No sooner had Robert M. Gill received his get-out-of-jail-free card than he was back at it again. One of a record 1,715 felons to have their lengthy jail sentences commuted by President Barack Obama, Gill celebrated his dumb luck — sudden release from his life-imprisonment term for a major narcotics-trafficking conviction — by attempting to sell two pounds of cocaine. He was captured by Texas police after a violent collision at the end of a high-speed chase.
Having inevitably done the crime, he’ll now probably do the time that should never have been interrupted. Obama justified the release of Gill and hundreds of hardened criminals on the laughable fiction that the federal penitentiaries overflow with “non-violent drug offenders.” You’re supposed to imagine jails teeming with sad-sack Millennials nabbed while toking on a joint behind the local Starbucks. Actually, it is settled law that guns are “tools of the trade” of drug dealing (which is why the cases typically feature evidence of weaponry — and often separate charges for deploying weapons in protection of the lucrative cash business). A quick perusal down the long list of Obama commutations, which includes several gun crimes along with drug offenses, puts the lie to the convict-as-victim storyline. Heather Mac Donald is right: “Prison remains a lifetime achievement award for persistence in criminal offending.”
In Obama world, there was an exception to this wisdom. The just-departed administration was just as anxious to send innocent business executives to jail as it was to spring actual criminals back onto our streets.
The vehicle for this perversion of justice is known as the “responsible corporate officer” doctrine. The Supreme Court, which created it, may soon have the chance to revisit and bury it. The Justice Department, now under the direction of Attorney General Jeff Sessions rather than Obama’s anti-corporate zealots, should provide the shovel.
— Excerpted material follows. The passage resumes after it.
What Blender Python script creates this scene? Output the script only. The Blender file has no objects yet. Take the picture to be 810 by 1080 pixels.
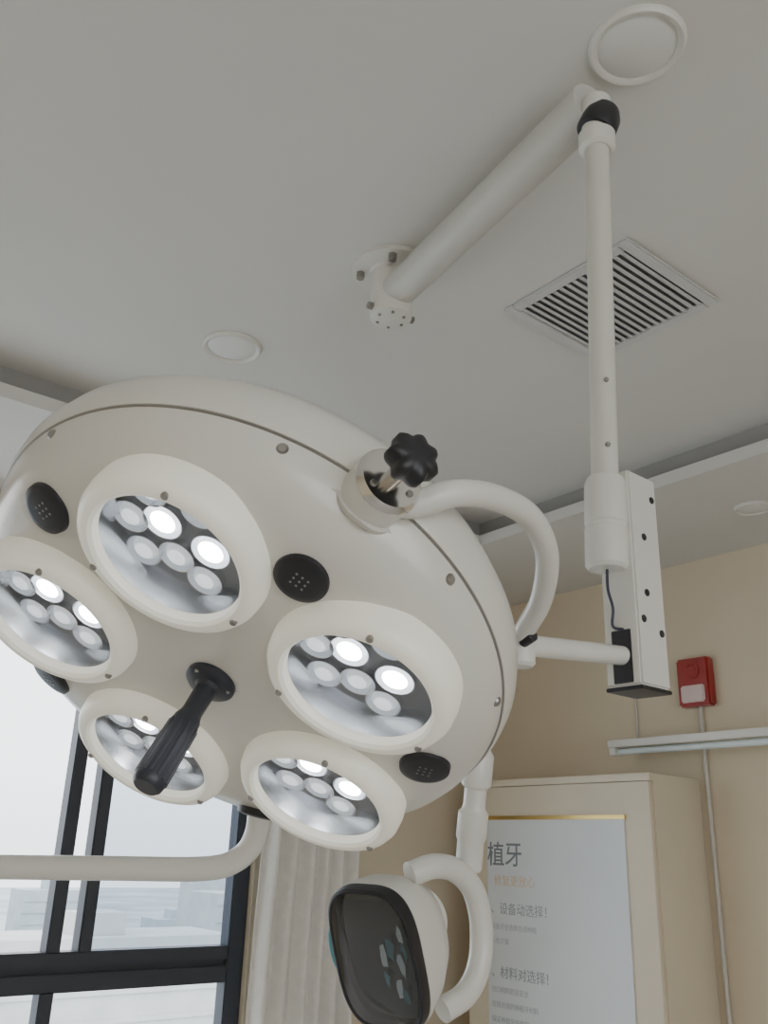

It is a bedrock principle of the criminal law that there may not be liability for a bad act in the absence of bad intent — mens rea. In fact, this is the principle that FBI director James Comey was purporting to defend — not very convincingly — when the Obama Justice Department strained to avoid indicting Hillary Clinton for mishandling classified information. The requirement of mens rea for criminal liability does not mean absent-minded wrongdoers are off the hook for the damage they cause, not by a long shot. We have a very elaborate civil-justice system to address just such harms. It is not unusual for civil judgments to run into the tens of millions of dollars. If the suffering caused by a corporation is significant, civil lawsuits, including lawsuits brought by the Justice Department and government regulatory agencies, can put the company out of business.
But this is not enough for the anti-capitalist Left, for whom there is no justice but “social justice” — a morality play in which minority men are imprisoned owing solely to systemic racism while greedy executives go unscathed despite exploiting the masses for profit. For every violent crime, there is an excuse; for every business-related accident, there must be a scalp.